É igualmente premente a implementação, avaliação e reforço da actual linha de apoio à Rede de Teatros e Cineteatros Portugueses, autêntica mudança de paradigma no apoio às artes, lançada no passado ano, pondo finalmente a funcionar o maior investimento público na cultura das últimas décadas, uma gigantesca intervenção em mais de 100 equipamentos reconstruídos ou concebidos de raiz. É nestes equipamentos que deve assentar uma boa parte da política cultural das nossas cidades de pequena e média dimensão. O seu impacto na qualidade de vida, desenvolvimento económico e coesão social dos territórios, sobretudo do interior do país, representa uma imensa oportunidade.

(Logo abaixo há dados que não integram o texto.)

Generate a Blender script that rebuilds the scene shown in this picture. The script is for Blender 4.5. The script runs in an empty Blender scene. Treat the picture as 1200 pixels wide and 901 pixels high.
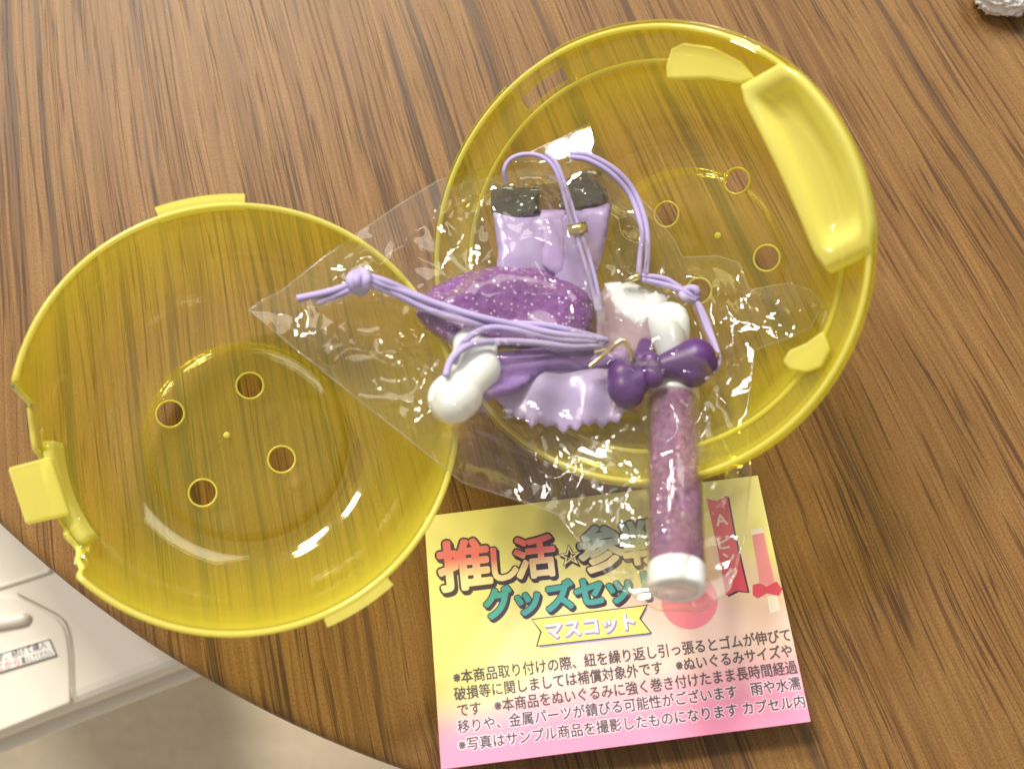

É essencial que o próximo executivo, seja ele qual for, mantenha a estabilidade nas políticas culturais, compreendendo que são conquistas de um sector e não apenas do executivo A ou B. Na realidade, até temos um sistema de apoio às artes que é relativamente equilibrado, com procedimentos legais que o enquadram, mas que frequentemente é alterado pelas sucessivas governações. Para além de um enorme subfinanciamento que gera salários e condições de criação deploráveis, o maior problema é a sua implementação, a começar pelos prazos de concursos, que o Estado raramente respeita, e a sua carga burocrática. Em todas estas áreas foram feitos importantes progressos, de que é exemplo a possibilidade de os apoios sustentados às artes serem renovados (o que responsabilizará as estruturas mais sólidas perante as mais frágeis), pelo que, na hora da mudança legislativa, estes progressos não devem ser postos em causa.
Muito haveria para dizer, desde uma profunda revisão da Lei do Mecenato, que a tornasse efectiva para os que dela necessitam. Ou sobre a importância da mediação cultural e da relação regular da cultura com o ensino. Ou sobre as ferramentas para a internacionalização, não só nos grandes circuitos de difusão mundial, mas também nos países de língua oficial portuguesa. Ou ainda sobre a autonomia dos museus, a recuperação do património, dotando-o de projectos dinâmicos, a utilização dos fundos do PRR, etc..
A lista é interminável e a tarefa hercúlea, mas, para que haja mudança, é essencial escutar profundamente cada sector, ouvir os seus anseios e entender as suas propostas. algo que possibilitará orientar os recursos para onde eles são mais pertinentes.
Nada do que nos prometem nesta campanha eleitoral faz sentido sem um discurso sobre a cultura!